Dataset entries:

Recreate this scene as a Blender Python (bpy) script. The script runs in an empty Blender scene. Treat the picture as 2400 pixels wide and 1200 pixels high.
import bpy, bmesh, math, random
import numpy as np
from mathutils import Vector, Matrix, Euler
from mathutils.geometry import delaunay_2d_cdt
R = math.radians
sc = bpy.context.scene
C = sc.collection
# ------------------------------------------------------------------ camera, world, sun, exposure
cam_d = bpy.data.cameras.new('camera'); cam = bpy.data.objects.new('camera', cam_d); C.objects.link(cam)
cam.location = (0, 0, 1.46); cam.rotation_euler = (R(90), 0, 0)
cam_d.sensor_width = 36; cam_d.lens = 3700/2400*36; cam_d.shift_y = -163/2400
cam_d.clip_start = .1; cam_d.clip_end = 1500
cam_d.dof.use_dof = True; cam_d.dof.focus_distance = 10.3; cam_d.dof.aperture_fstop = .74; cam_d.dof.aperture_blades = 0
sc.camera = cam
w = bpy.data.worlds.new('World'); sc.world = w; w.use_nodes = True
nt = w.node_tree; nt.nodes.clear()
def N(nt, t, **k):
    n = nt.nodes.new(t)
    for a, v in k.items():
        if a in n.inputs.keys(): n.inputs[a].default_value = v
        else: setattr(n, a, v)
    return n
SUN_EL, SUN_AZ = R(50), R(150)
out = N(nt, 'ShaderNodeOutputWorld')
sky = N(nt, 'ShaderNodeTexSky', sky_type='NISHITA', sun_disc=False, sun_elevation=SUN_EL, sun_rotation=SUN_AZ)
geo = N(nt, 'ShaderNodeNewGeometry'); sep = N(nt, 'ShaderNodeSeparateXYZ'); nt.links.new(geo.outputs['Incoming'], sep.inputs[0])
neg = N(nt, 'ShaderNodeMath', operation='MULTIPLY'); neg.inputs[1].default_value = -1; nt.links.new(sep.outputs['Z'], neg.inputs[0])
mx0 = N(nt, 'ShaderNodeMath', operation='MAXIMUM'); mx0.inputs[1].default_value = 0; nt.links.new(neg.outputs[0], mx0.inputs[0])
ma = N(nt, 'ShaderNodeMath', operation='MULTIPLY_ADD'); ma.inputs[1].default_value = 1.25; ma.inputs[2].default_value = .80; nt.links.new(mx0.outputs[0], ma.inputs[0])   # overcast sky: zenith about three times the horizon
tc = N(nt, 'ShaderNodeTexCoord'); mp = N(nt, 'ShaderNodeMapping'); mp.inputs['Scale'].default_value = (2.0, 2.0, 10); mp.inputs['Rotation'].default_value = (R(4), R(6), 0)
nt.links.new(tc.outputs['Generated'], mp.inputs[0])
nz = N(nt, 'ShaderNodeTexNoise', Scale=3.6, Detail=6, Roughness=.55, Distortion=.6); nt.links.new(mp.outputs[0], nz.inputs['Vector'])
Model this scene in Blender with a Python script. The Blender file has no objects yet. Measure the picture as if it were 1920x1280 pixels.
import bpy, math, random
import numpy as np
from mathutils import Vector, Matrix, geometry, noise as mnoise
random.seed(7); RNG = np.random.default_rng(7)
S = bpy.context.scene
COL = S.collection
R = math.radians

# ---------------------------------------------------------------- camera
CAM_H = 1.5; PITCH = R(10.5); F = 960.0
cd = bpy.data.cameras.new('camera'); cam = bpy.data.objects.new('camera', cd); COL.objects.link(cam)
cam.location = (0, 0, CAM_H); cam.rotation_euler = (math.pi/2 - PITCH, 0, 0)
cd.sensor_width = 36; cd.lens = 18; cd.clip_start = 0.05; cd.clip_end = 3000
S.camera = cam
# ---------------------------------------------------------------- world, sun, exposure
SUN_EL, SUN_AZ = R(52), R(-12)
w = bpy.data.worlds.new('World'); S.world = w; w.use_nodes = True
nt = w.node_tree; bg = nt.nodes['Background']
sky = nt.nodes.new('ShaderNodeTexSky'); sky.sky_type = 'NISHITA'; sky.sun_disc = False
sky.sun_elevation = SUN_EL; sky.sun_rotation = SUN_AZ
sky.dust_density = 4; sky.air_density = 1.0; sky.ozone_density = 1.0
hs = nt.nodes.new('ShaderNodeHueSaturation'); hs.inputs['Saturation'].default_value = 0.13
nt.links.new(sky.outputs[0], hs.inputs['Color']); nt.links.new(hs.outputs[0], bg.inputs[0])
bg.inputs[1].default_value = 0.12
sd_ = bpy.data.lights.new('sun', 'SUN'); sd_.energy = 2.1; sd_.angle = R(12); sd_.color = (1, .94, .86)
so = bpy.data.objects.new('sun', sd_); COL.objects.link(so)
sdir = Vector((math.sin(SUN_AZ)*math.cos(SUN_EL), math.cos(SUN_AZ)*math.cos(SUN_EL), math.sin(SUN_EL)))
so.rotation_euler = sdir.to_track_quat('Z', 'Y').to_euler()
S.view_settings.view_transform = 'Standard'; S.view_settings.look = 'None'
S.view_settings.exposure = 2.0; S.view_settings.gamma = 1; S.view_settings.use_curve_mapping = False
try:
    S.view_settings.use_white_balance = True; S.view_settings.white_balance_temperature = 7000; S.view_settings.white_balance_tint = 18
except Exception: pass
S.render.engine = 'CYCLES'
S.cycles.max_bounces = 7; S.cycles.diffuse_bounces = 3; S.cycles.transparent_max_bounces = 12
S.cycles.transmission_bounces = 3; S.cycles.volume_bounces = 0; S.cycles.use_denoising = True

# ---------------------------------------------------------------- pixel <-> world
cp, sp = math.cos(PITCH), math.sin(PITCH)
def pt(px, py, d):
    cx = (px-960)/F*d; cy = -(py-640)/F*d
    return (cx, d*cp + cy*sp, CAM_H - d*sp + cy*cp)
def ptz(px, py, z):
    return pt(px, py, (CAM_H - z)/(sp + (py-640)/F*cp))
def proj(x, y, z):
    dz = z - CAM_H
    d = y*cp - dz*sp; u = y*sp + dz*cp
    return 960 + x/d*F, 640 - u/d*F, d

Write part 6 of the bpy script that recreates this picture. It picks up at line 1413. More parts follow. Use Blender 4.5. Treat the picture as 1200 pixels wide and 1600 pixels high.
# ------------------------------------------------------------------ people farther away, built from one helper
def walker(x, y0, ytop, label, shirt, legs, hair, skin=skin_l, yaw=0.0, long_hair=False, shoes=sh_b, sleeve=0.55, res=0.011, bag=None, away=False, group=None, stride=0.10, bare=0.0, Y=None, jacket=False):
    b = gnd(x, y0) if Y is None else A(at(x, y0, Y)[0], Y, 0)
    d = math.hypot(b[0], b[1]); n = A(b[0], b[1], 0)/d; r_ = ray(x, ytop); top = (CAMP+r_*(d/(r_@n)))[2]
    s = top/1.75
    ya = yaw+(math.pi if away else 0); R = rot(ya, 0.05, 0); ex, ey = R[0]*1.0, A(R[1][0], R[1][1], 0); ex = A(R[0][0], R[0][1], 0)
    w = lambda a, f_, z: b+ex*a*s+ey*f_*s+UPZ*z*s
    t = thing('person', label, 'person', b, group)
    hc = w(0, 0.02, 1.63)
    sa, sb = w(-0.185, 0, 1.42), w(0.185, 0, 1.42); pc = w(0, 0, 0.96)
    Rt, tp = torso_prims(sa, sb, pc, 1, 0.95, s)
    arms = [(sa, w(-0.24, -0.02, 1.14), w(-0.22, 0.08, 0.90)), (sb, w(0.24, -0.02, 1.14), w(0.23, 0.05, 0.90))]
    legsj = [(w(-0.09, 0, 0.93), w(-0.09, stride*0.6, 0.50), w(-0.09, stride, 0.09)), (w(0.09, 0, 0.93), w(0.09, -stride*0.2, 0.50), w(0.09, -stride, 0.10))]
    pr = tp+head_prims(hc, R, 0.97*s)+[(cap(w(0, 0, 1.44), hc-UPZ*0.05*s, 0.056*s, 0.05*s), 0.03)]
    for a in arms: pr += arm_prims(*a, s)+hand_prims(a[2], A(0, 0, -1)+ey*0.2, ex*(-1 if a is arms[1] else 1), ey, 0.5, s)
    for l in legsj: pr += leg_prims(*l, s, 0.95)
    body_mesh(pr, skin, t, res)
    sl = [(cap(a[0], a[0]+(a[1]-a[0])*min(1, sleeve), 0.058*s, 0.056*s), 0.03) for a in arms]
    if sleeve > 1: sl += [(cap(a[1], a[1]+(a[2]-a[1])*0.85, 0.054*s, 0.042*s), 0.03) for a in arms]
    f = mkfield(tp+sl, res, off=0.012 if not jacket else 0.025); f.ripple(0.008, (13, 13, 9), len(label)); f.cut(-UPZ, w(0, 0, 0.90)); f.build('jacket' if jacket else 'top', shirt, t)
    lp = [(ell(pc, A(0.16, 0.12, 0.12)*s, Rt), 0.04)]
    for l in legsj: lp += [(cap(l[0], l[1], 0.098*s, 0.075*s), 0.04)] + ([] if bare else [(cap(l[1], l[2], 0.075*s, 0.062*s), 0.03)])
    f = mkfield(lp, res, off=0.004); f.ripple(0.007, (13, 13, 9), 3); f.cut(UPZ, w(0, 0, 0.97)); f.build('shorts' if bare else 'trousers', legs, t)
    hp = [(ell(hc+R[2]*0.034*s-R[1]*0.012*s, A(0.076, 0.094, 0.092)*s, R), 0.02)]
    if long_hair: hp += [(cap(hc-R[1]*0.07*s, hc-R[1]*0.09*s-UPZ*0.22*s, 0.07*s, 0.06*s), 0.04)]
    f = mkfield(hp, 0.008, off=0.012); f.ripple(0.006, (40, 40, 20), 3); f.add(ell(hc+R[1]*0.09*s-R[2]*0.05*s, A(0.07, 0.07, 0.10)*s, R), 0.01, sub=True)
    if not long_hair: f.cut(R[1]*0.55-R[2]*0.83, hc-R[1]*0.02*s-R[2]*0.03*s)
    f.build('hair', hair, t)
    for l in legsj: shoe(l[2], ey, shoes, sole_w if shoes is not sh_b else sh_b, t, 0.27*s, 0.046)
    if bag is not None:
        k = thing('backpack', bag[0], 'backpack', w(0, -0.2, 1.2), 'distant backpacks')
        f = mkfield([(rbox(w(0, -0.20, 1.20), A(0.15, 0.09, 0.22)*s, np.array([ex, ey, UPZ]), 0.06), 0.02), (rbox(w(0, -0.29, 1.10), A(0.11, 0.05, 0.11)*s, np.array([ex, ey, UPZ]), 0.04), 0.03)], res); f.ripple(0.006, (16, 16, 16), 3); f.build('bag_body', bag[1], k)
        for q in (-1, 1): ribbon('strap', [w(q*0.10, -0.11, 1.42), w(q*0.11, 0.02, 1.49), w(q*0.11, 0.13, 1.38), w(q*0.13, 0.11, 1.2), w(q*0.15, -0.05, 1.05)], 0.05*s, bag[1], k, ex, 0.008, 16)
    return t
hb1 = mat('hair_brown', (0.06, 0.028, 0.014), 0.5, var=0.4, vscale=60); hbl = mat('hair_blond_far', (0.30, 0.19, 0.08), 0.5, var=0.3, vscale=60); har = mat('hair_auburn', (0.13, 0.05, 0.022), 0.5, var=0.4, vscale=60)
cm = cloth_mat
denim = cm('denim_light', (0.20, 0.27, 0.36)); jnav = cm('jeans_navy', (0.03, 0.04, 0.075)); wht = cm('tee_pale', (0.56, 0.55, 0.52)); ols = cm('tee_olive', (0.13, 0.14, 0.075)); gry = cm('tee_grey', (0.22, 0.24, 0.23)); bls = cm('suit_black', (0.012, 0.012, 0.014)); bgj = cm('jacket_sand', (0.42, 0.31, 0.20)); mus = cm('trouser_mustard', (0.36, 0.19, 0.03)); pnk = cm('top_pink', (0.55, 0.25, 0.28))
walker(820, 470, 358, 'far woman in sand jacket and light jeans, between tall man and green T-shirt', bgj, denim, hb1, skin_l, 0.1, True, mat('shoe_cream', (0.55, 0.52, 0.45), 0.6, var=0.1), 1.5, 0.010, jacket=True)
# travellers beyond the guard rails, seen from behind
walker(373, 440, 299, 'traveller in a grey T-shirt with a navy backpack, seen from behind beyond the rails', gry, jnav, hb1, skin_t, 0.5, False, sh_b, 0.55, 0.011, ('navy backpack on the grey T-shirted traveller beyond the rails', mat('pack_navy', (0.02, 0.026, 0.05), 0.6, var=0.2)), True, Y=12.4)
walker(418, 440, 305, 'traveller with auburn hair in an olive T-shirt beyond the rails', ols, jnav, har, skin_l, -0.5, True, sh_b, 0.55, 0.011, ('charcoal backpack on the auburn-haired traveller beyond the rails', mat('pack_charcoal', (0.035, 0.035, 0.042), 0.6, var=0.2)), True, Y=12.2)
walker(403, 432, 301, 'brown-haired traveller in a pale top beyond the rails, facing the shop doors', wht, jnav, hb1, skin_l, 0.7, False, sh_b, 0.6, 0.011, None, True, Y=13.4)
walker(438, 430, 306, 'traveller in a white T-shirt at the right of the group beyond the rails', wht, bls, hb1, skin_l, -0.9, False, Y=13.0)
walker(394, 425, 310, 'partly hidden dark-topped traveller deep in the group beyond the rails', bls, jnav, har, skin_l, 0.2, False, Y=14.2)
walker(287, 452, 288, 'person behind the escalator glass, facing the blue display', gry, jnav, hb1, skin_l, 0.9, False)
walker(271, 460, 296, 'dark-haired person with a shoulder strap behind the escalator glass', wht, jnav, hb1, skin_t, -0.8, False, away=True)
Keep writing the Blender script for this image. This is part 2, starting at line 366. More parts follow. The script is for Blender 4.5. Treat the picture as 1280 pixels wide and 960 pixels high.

Exercise directions: Return only the exact lines from the opening of the records through the line that contains "Distortion=.6); nt.links.new(mp.outputs[0], nz.inputs['Vector'])", both included.

Worked answer:
Recreate this scene as a Blender Python (bpy) script. The script runs in an empty Blender scene. Treat the picture as 2400 pixels wide and 1200 pixels high.
import bpy, bmesh, math, random
import numpy as np
from mathutils import Vector, Matrix, Euler
from mathutils.geometry import delaunay_2d_cdt
R = math.radians
sc = bpy.context.scene
C = sc.collection
# ------------------------------------------------------------------ camera, world, sun, exposure
cam_d = bpy.data.cameras.new('camera'); cam = bpy.data.objects.new('camera', cam_d); C.objects.link(cam)
cam.location = (0, 0, 1.46); cam.rotation_euler = (R(90), 0, 0)
cam_d.sensor_width = 36; cam_d.lens = 3700/2400*36; cam_d.shift_y = -163/2400
cam_d.clip_start = .1; cam_d.clip_end = 1500
cam_d.dof.use_dof = True; cam_d.dof.focus_distance = 10.3; cam_d.dof.aperture_fstop = .74; cam_d.dof.aperture_blades = 0
sc.camera = cam
w = bpy.data.worlds.new('World'); sc.world = w; w.use_nodes = True
nt = w.node_tree; nt.nodes.clear()
def N(nt, t, **k):
    n = nt.nodes.new(t)
    for a, v in k.items():
        if a in n.inputs.keys(): n.inputs[a].default_value = v
        else: setattr(n, a, v)
    return n
SUN_EL, SUN_AZ = R(50), R(150)
out = N(nt, 'ShaderNodeOutputWorld')
sky = N(nt, 'ShaderNodeTexSky', sky_type='NISHITA', sun_disc=False, sun_elevation=SUN_EL, sun_rotation=SUN_AZ)
geo = N(nt, 'ShaderNodeNewGeometry'); sep = N(nt, 'ShaderNodeSeparateXYZ'); nt.links.new(geo.outputs['Incoming'], sep.inputs[0])
neg = N(nt, 'ShaderNodeMath', operation='MULTIPLY'); neg.inputs[1].default_value = -1; nt.links.new(sep.outputs['Z'], neg.inputs[0])
mx0 = N(nt, 'ShaderNodeMath', operation='MAXIMUM'); mx0.inputs[1].default_value = 0; nt.links.new(neg.outputs[0], mx0.inputs[0])
ma = N(nt, 'ShaderNodeMath', operation='MULTIPLY_ADD'); ma.inputs[1].default_value = 1.25; ma.inputs[2].default_value = .80; nt.links.new(mx0.outputs[0], ma.inputs[0])   # overcast sky: zenith about three times the horizon
tc = N(nt, 'ShaderNodeTexCoord'); mp = N(nt, 'ShaderNodeMapping'); mp.inputs['Scale'].default_value = (2.0, 2.0, 10); mp.inputs['Rotation'].default_value = (R(4), R(6), 0)
nt.links.new(tc.outputs['Generated'], mp.inputs[0])
nz = N(nt, 'ShaderNodeTexNoise', Scale=3.6, Detail=6, Roughness=.55, Distortion=.6); nt.links.new(mp.outputs[0], nz.inputs['Vector'])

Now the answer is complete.